PROBLEM REQUIREMENTS: Can you output the material exactly as written, minus any pictures it holds?
━━━━━ DATA ━━━━━
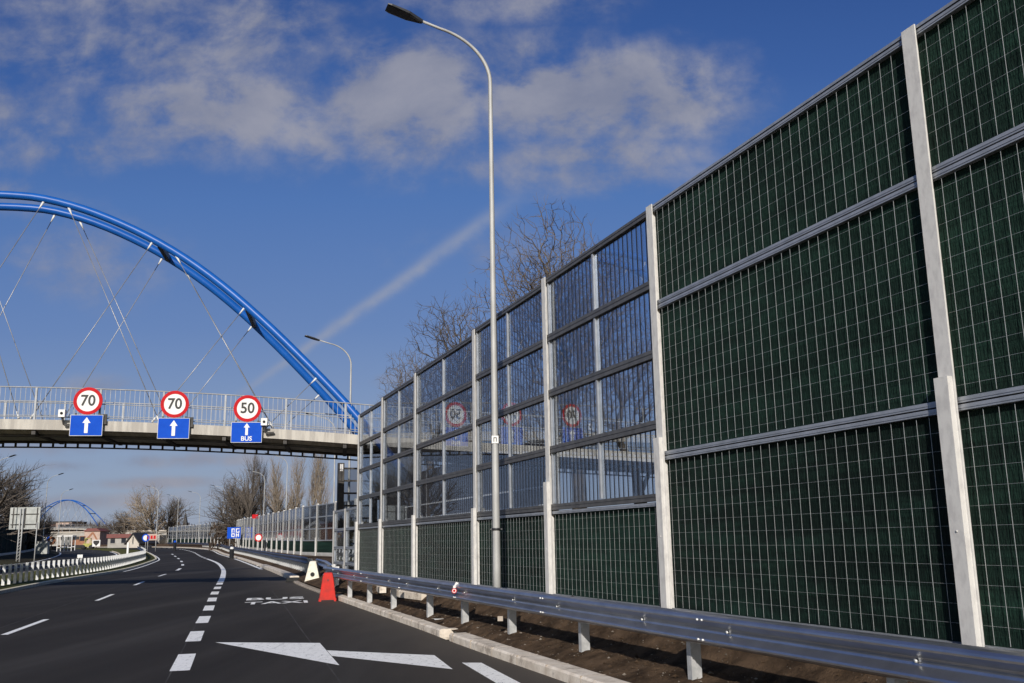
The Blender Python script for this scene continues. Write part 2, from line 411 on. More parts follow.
# ------------------------------------------------------------------ road markings (each sheet 4 mm above the asphalt)
def mark(b, pts, z=.004):
    b.add([(x,y,rise(y)+z) for x,y in pts], [tuple(range(len(pts)))])
def line_seg(b, tab, y0, y1, w, z=.004):
    ysg = frange(y0,y1,1.0 if y1-y0 < 6 else 2.0)
    for a,c in zip(ysg,ysg[1:]):
        la, lc = lateral(tab,a), lateral(tab,c); xa, xc = interp(tab,a), interp(tab,c)
        mark(b, [(xa-la.x*w,a-la.y*w),(xa+la.x*w,a+la.y*w),(xc+lc.x*w,c+lc.y*w),(xc-lc.x*w,c-lc.y*w)], z)
b = MB()
y = 13.0
while y < 42: line_seg(b, LANE_A, y, y+1.93, .125); y += 3.82
line_seg(b, LANE_A, 42.2, 96, .13)
y = 98
while y < 190: line_seg(b, LANE_A, y, y+3, .12); y += 5
y = 19.0-11.3
while y < 60: line_seg(b, LANE_B, y, y+3.75, .065); y += 11.0
for y0,y1 in ((62.5,67),(74,78),(85,89),(97,101),(108,113),(120,125)): line_seg(b, LANE_B, y0, y1, .1)
EDGE = [(yy, x+.25) for yy,x in XL]
line_seg(b, EDGE, 62, 150, .07)
XRE = [(yy, x-.30) for yy,x in XR]
line_seg(b, XRE, 62, 200, .11)
OE = [(yy, x-.3) for yy,x in XO_R]; line_seg(b, OE, 30, 150, .1, .0)
OF = [(yy, x-7.9) for yy,x in XO_R]; line_seg(b, OF, 30, 150, .1, .0)
o = b.build('lane_marking', M['paint']); o['kind'] = 'structure'
b = MB()
mark(b, [(-5.02,16.59),(-2.36,13.28),(-3.2,16.19)])
mark(b, [(-2.875,15.09),(-2.665,14.36),(-.82,12.68),(-1.18,14.22)])
o = b.build('lane_change_arrow_marking', M['paint']); o['kind'] = 'structure'
b = MB(); mark(b, [(-.74,13.32),(-.48,13.28),(.62,9.2),(.36,9.1)]); mark(b, [(1.0,7.2),(1.26,7.2),(2.4,3.2),(2.14,3.2)])
o = b.build('edge_marking', M['paint']); o['kind'] = 'structure'
b = MB()
SEAM = [(yy, x-.10) for yy,x in LANE_A]; line_seg(b, SEAM, 8, 13, .008, .003)
yq = 14.93
while yq < 38: line_seg(b, SEAM, yq+.05, yq+1.8, .007, .003); yq += 3.82
for q0,q1,dx_ in ((9,34,1.95),(12,46,-4.1)):
    line_seg(b, [(yy, x+dx_) for yy,x in LANE_A], q0, q1, .010, .003)
o = b.build('paving_seam', M['asphalt_seam']); o['kind'] = 'structure'
def road_text(txt, x, y, hgt, wid):
    b = MB(); Mx = Matrix.Translation((x,y,rise(y)+.004)) @ Matrix.Rotation(R(13.2),4,'Z') @ Matrix.Diagonal((1,hgt,1,1))
    vs, fs = glyphs(txt, 1.0, 0, .022, 'CENTER')
    xsx = [p.x for p in vs]; s = wid/(max(xsx)-min(xsx))
    b.add([Mx @ Vector((p.x*s,p.y,0)) for p in vs], fs)
    o = b.build('lane_lettering_marking', M['paint']); o['kind'] = 'structure'
road_text('BUS', -7.12, 29.15, 1.6, 1.65)
road_text('TAXI', -6.58, 27.2, 1.5, 1.7)
road_text('BUS', -17.7, 70.5, 4.0, 1.8)
road_text('TAXI', -16.3, 65.8, 4.0, 2.0)

# ------------------------------------------------------------------ near noise barrier (local x = along, y = towards the road, z = up)
AZ = R(-20.34)
U = Vector((math.sin(AZ), math.cos(AZ), 0)); NN = Vector((math.cos(AZ), -math.sin(AZ), 0))
WZ = math.atan2(U.y, U.x)
WALL_D = 6.4
def wall_pt(L, D, z=0): p = U*L + NN*D; return Vector((p.x,p.y,z))
BASE, TOP = .63, 6.17
def top_at(L): return TOP if L <= 15.6 else TOP - .37*(L-15.6)/16.7
nw = thing('noise_barrier', 'tall noise barrier of dark green wire-fronted panels and striped see-through panes behind guardrail', 'noise barrier', wall_pt(-.08,WALL_D), WZ)
POSTS = [-8.5,-3.5,1.5,6.43,11.5,15.5,19.6,24.7,28.7,32.3]
def add_post(parent, L, zt, zc, z0=.3):
    b = MB(); w = .165
    b.box(L-w/2, L+w/2, .055, .070, z0, zt)            # road-side flange
    b.box(L-.006, L+.006, -.075, .055, z0, zt-.002)    # web
    b.box(L-w/2, L+w/2, -.090, -.075, z0, zt)
    if zc:
        b.box(L-.070, L+.0835, .0705, .125, z0, zc)    # lower stiffening channel
        b.box(L-.078, L+.091, .072, .128, z0, z0+.02)
        b.tube([(L+.005,.125,(zc+z0)/2),(L+.005,.132,(zc+z0)/2)], .010, 6)
    return b.build('post', M['post'], parent)
for L in POSTS:
    add_post(nw, L, top_at(L)+.02, 2.9 if L < 12 else (2.55 if L < 16 else 2.25))
def wires(b, x0, x1, z0, z1, y, pitch=.16, r=.0014):
    n = int((x1-x0)/pitch); off = ((x1-x0)-(n-1)*pitch)/2
    for i in range(n):
        x = x0+off+i*pitch; j = rnd.uniform(-.004,.004)
        b.box(x-r+j, x+r+j, y+.001, y+.001+2*r, z0, z1)
    n = int((z1-z0)/pitch); off = ((z1-z0)-(n-1)*pitch)/2
    for i in range(n):
        z = z0+off+i*pitch; b.box(x0, x1, y-1.2*r, y, z-r*.5, z+r*.5)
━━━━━
OUTPUT FOR THIS TASK:
The Blender Python script for this scene continues. Write part 2, from line 411 on. More parts follow.
# ------------------------------------------------------------------ road markings (each sheet 4 mm above the asphalt)
def mark(b, pts, z=.004):
    b.add([(x,y,rise(y)+z) for x,y in pts], [tuple(range(len(pts)))])
def line_seg(b, tab, y0, y1, w, z=.004):
    ysg = frange(y0,y1,1.0 if y1-y0 < 6 else 2.0)
    for a,c in zip(ysg,ysg[1:]):
        la, lc = lateral(tab,a), lateral(tab,c); xa, xc = interp(tab,a), interp(tab,c)
        mark(b, [(xa-la.x*w,a-la.y*w),(xa+la.x*w,a+la.y*w),(xc+lc.x*w,c+lc.y*w),(xc-lc.x*w,c-lc.y*w)], z)
b = MB()
y = 13.0
while y < 42: line_seg(b, LANE_A, y, y+1.93, .125); y += 3.82
line_seg(b, LANE_A, 42.2, 96, .13)
y = 98
while y < 190: line_seg(b, LANE_A, y, y+3, .12); y += 5
y = 19.0-11.3
while y < 60: line_seg(b, LANE_B, y, y+3.75, .065); y += 11.0
for y0,y1 in ((62.5,67),(74,78),(85,89),(97,101),(108,113),(120,125)): line_seg(b, LANE_B, y0, y1, .1)
EDGE = [(yy, x+.25) for yy,x in XL]
line_seg(b, EDGE, 62, 150, .07)
XRE = [(yy, x-.30) for yy,x in XR]
line_seg(b, XRE, 62, 200, .11)
OE = [(yy, x-.3) for yy,x in XO_R]; line_seg(b, OE, 30, 150, .1, .0)
OF = [(yy, x-7.9) for yy,x in XO_R]; line_seg(b, OF, 30, 150, .1, .0)
o = b.build('lane_marking', M['paint']); o['kind'] = 'structure'
b = MB()
mark(b, [(-5.02,16.59),(-2.36,13.28),(-3.2,16.19)])
mark(b, [(-2.875,15.09),(-2.665,14.36),(-.82,12.68),(-1.18,14.22)])
o = b.build('lane_change_arrow_marking', M['paint']); o['kind'] = 'structure'
b = MB(); mark(b, [(-.74,13.32),(-.48,13.28),(.62,9.2),(.36,9.1)]); mark(b, [(1.0,7.2),(1.26,7.2),(2.4,3.2),(2.14,3.2)])
o = b.build('edge_marking', M['paint']); o['kind'] = 'structure'
b = MB()
SEAM = [(yy, x-.10) for yy,x in LANE_A]; line_seg(b, SEAM, 8, 13, .008, .003)
yq = 14.93
while yq < 38: line_seg(b, SEAM, yq+.05, yq+1.8, .007, .003); yq += 3.82
for q0,q1,dx_ in ((9,34,1.95),(12,46,-4.1)):
    line_seg(b, [(yy, x+dx_) for yy,x in LANE_A], q0, q1, .010, .003)
o = b.build('paving_seam', M['asphalt_seam']); o['kind'] = 'structure'
def road_text(txt, x, y, hgt, wid):
    b = MB(); Mx = Matrix.Translation((x,y,rise(y)+.004)) @ Matrix.Rotation(R(13.2),4,'Z') @ Matrix.Diagonal((1,hgt,1,1))
    vs, fs = glyphs(txt, 1.0, 0, .022, 'CENTER')
    xsx = [p.x for p in vs]; s = wid/(max(xsx)-min(xsx))
    b.add([Mx @ Vector((p.x*s,p.y,0)) for p in vs], fs)
    o = b.build('lane_lettering_marking', M['paint']); o['kind'] = 'structure'
road_text('BUS', -7.12, 29.15, 1.6, 1.65)
road_text('TAXI', -6.58, 27.2, 1.5, 1.7)
road_text('BUS', -17.7, 70.5, 4.0, 1.8)
road_text('TAXI', -16.3, 65.8, 4.0, 2.0)

# ------------------------------------------------------------------ near noise barrier (local x = along, y = towards the road, z = up)
AZ = R(-20.34)
U = Vector((math.sin(AZ), math.cos(AZ), 0)); NN = Vector((math.cos(AZ), -math.sin(AZ), 0))
WZ = math.atan2(U.y, U.x)
WALL_D = 6.4
def wall_pt(L, D, z=0): p = U*L + NN*D; return Vector((p.x,p.y,z))
BASE, TOP = .63, 6.17
def top_at(L): return TOP if L <= 15.6 else TOP - .37*(L-15.6)/16.7
nw = thing('noise_barrier', 'tall noise barrier of dark green wire-fronted panels and striped see-through panes behind guardrail', 'noise barrier', wall_pt(-.08,WALL_D), WZ)
POSTS = [-8.5,-3.5,1.5,6.43,11.5,15.5,19.6,24.7,28.7,32.3]
def add_post(parent, L, zt, zc, z0=.3):
    b = MB(); w = .165
    b.box(L-w/2, L+w/2, .055, .070, z0, zt)            # road-side flange
    b.box(L-.006, L+.006, -.075, .055, z0, zt-.002)    # web
    b.box(L-w/2, L+w/2, -.090, -.075, z0, zt)
    if zc:
        b.box(L-.070, L+.0835, .0705, .125, z0, zc)    # lower stiffening channel
        b.box(L-.078, L+.091, .072, .128, z0, z0+.02)
        b.tube([(L+.005,.125,(zc+z0)/2),(L+.005,.132,(zc+z0)/2)], .010, 6)
    return b.build('post', M['post'], parent)
for L in POSTS:
    add_post(nw, L, top_at(L)+.02, 2.9 if L < 12 else (2.55 if L < 16 else 2.25))
def wires(b, x0, x1, z0, z1, y, pitch=.16, r=.0014):
    n = int((x1-x0)/pitch); off = ((x1-x0)-(n-1)*pitch)/2
    for i in range(n):
        x = x0+off+i*pitch; j = rnd.uniform(-.004,.004)
        b.box(x-r+j, x+r+j, y+.001, y+.001+2*r, z0, z1)
    n = int((z1-z0)/pitch); off = ((z1-z0)-(n-1)*pitch)/2
    for i in range(n):
        z = z0+off+i*pitch; b.box(x0, x1, y-1.2*r, y, z-r*.5, z+r*.5)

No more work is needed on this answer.